En Chile sucedió lo último y no pasó nada, salvo que el mercado se modernizó, mientras que ese país se enfocó en lo que sí podían ser competitivos: en agroindustria y minerales.
Un efecto colateral de la terminación del ensamble de vehículos en Chile es que al modernizarse el parque bajó la severidad de los accidentes de tránsito y él número de sus víctimas, algo que en Colombia no deja de crecer año a año.
Lo que nos queda
Ahora que solamente queda una ensambladora en el país y que con heroicos esfuerzos y visión exportadora sobrevive frente a verdaderos polos de desarrollo como Brasil y México, sería injusto afirmar que del ensamble en Colombia no quedó nada: por el contrario, se criaron varias generaciones de administradores con método que desde hace años pasaron a dirigir las importadoras con éxito y prosperidad para muchos.

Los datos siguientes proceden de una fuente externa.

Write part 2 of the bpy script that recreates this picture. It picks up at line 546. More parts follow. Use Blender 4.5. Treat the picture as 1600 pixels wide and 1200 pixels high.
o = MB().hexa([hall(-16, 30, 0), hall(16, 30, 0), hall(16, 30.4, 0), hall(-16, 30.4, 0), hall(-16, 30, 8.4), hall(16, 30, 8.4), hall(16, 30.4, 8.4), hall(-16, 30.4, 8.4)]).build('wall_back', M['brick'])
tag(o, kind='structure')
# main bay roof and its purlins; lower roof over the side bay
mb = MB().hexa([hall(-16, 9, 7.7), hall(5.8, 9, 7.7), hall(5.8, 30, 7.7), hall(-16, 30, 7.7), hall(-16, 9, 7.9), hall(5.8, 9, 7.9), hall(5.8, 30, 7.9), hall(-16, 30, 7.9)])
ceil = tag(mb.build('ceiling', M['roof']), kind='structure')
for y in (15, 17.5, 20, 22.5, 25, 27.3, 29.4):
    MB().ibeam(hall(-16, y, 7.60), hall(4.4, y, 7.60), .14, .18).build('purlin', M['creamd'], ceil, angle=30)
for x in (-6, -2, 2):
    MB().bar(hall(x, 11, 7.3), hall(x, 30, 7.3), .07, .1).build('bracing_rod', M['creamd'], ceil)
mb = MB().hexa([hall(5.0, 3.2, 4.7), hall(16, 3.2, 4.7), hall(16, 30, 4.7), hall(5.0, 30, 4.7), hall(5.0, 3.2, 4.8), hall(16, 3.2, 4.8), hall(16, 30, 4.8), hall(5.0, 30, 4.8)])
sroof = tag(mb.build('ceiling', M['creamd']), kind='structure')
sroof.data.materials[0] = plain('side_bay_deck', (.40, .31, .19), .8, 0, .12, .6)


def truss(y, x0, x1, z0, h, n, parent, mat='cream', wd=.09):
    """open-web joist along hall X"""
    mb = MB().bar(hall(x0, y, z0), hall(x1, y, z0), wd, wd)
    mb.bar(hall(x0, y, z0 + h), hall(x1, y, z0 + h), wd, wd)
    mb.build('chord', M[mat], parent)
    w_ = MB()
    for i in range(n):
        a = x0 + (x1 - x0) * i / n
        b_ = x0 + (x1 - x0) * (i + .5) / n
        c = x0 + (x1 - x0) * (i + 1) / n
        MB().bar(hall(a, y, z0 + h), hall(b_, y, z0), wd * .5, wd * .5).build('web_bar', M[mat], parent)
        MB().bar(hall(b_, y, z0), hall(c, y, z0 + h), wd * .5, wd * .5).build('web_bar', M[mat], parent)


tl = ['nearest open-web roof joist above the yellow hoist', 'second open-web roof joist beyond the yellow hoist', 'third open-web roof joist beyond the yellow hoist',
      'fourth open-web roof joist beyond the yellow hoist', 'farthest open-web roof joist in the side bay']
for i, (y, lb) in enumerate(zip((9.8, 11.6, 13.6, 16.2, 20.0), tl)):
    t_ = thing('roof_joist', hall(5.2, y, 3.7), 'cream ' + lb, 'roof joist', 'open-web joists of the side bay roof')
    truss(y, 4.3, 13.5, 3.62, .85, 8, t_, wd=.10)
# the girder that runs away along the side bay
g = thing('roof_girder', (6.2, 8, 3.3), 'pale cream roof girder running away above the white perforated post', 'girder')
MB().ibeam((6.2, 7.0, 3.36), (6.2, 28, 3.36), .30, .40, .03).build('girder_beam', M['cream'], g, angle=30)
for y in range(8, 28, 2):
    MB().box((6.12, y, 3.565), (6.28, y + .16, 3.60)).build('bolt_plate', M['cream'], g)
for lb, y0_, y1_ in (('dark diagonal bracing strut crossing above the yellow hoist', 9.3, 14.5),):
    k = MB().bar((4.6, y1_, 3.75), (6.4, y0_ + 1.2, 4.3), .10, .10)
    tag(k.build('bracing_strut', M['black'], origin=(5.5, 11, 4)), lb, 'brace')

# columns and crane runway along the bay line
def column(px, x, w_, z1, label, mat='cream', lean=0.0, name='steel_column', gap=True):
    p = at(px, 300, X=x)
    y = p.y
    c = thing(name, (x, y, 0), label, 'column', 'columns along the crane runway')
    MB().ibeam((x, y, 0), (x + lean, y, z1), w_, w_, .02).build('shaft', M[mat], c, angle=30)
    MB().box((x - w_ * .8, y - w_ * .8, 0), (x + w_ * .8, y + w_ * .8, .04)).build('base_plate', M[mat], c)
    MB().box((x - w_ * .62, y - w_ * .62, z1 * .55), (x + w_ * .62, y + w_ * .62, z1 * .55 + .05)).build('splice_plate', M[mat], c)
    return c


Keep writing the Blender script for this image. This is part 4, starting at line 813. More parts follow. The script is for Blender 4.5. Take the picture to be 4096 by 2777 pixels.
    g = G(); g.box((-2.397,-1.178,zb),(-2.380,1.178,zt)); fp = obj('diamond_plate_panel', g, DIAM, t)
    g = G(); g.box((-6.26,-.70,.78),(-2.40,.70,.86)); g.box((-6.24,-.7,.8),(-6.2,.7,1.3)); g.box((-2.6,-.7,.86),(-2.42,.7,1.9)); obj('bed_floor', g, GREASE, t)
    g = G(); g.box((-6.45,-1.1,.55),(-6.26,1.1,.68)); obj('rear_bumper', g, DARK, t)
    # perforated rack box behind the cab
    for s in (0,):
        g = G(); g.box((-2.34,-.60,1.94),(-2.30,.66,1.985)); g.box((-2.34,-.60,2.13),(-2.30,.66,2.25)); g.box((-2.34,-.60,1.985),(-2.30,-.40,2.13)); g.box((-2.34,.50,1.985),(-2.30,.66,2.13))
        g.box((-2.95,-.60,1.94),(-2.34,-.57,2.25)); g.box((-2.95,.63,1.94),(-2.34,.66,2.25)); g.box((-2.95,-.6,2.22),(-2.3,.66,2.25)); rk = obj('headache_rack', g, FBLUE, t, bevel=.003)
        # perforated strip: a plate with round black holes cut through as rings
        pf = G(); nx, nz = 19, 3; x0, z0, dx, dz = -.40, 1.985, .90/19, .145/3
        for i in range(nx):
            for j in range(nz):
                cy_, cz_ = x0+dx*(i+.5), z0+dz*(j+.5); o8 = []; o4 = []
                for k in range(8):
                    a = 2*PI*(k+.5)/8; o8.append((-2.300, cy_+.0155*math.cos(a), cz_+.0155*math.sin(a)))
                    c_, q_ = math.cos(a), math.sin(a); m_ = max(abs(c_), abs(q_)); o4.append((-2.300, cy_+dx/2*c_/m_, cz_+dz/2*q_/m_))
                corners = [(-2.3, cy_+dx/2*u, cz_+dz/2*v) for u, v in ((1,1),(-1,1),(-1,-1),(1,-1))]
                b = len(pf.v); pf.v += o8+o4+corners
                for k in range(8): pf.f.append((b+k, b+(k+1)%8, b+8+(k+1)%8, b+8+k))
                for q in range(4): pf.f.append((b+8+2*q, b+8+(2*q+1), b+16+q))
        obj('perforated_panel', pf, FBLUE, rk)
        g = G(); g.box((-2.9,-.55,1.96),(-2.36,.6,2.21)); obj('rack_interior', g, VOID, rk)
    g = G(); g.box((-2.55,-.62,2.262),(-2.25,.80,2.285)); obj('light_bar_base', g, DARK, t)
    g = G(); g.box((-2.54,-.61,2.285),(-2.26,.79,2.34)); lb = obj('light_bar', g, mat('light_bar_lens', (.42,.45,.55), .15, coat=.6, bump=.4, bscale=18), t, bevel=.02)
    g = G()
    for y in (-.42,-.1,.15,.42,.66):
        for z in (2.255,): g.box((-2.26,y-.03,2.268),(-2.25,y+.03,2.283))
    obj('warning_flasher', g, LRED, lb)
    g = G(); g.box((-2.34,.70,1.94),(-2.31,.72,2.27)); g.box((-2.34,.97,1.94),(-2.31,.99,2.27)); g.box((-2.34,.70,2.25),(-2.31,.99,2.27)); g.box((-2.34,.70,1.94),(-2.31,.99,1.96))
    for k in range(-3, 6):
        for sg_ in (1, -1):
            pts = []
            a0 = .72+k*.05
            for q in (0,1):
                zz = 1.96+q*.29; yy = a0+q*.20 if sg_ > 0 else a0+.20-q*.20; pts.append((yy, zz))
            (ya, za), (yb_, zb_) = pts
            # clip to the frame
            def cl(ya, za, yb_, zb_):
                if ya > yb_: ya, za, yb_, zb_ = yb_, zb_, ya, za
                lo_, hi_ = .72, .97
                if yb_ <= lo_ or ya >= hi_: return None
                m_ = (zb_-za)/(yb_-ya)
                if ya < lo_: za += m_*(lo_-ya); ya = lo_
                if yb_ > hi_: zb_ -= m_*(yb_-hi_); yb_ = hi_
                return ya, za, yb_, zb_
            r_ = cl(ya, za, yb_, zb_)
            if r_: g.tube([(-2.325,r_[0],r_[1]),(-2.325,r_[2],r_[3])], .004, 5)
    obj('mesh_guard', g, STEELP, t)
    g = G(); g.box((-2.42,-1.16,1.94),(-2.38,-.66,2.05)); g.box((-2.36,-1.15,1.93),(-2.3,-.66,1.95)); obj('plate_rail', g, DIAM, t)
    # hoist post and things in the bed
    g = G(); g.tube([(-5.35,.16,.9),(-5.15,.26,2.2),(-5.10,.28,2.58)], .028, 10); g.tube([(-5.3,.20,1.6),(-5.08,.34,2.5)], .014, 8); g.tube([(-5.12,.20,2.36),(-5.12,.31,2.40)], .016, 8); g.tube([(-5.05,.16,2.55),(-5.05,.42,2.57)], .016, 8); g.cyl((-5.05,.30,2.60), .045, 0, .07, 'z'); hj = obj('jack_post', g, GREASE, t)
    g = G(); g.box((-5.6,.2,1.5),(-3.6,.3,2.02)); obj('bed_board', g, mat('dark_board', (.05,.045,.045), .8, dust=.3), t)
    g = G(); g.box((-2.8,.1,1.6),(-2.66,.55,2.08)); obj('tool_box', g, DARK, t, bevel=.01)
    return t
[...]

También varias camadas de cabildantes y lobbystas que engrasaron proyectos de ley y de decreto para defender la protección que distorsionaron el mercado a favor del ensamble.
Además, se sofisticaron los sistemas de crédito y seguros de bienes móviles y, más lento de lo necesario, se ha venido construyendo una red nacional de carreteras e infraestructura que año a año reduce el tiempo entre la capital y los puertos.
Más allá del desastre económico e industrial que resultó de la instalación de una estampadora de chapa a 1.000 kilómetros del puerto más cercano, la cadena de valor autopartista que integró neumáticos, llantas, baterías, vidrios, tapizados, mazos de cableado, algunos plásticos y termoformados, algunos bastidores y subchasises, y un corto etcétera de baja tecnología, aprendió un quehacer con influencia de la metodología Kaizen y de las normas ISO de aseguramiento de la calidad, y que en muchos casos se aplican hoy en día a otros sectores.
A los demás cabe la reflexión de no haber hecho caso a las recomendaciones del economista Lauchlin Currie y aprovechar la ventaja comparativa de tener una tierra fértil en el trópico para desarrollar una agroindustria que abastezca de alimentos al mundo, que es en lo que tenemos el potencial de ser competitivos.